The experience of Gardiner and his forces with the cantatas comes out time and again: the ensemble work in "Et in unum Dominum" [CD.2 tr.2] is a good example. Tight, focused, linked and yet relaxed, the duet displays the same effort to project without overwhelming, without distracting us and inviting us to expect grandeur as should happen throughout Bach's cantatas. At the same time, instrumental lines and almost experimental textures gently interweave one within the other. This causes us to remain concentrated on the text and its place in each and every movement as a part of the greater whole. Gardiner's performance is striking because of its judicious use of ratio, part to whole. There is no string of flowery or over-saturated parts.

This is not a staid performance, nor over curated. It's not perfunctory or lacking in vigor or dash. At the same time, it is polished. Musical competence and confidence are made to lie at its core. The balance achieved may best be summed up as "selfless". For all that Gardiner is a pillar of the Bach establishment, his approach and execution put the music first. They emphasize joy and faith: surely two of the most important qualities of the music.

The acoustic of LSO St Luke's is ample and responsive without being grand or reverberant. Sedate, almost. Certainly an appropriate space for this work, and not altogether unlike the subtle and unostentatious ambience of St Thomas in Leipzig. It sponsors (our) extreme concentration on the music at all times. The half dozen pages introducing the B Minor Mass in the booklet that comes in this nicely-produced two-CD set from Gardiner's own label, SDG, are extracted for the most part from chapter 13 of his aforementioned book, "Music in the Castle of Heaven". The booklet also contains the full text in Latin and English.
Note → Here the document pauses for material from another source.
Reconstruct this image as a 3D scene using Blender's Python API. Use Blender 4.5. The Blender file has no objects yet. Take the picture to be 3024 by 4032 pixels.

This recording will not thrust itself to the top of everyone's list. Those who are looking for a more "swollen" statement of Bach's achievement, or who want purely period-instrument and one-to-a-part concentrations, may look elsewhere first. But it has a definite place in the most useful and inspiring current recordings. Gardiner has much to say about the work, about Bach's musicality, and about the way in which he harnesses musical genius to (his) belief. And he says it all very well indeed. A recommended recording.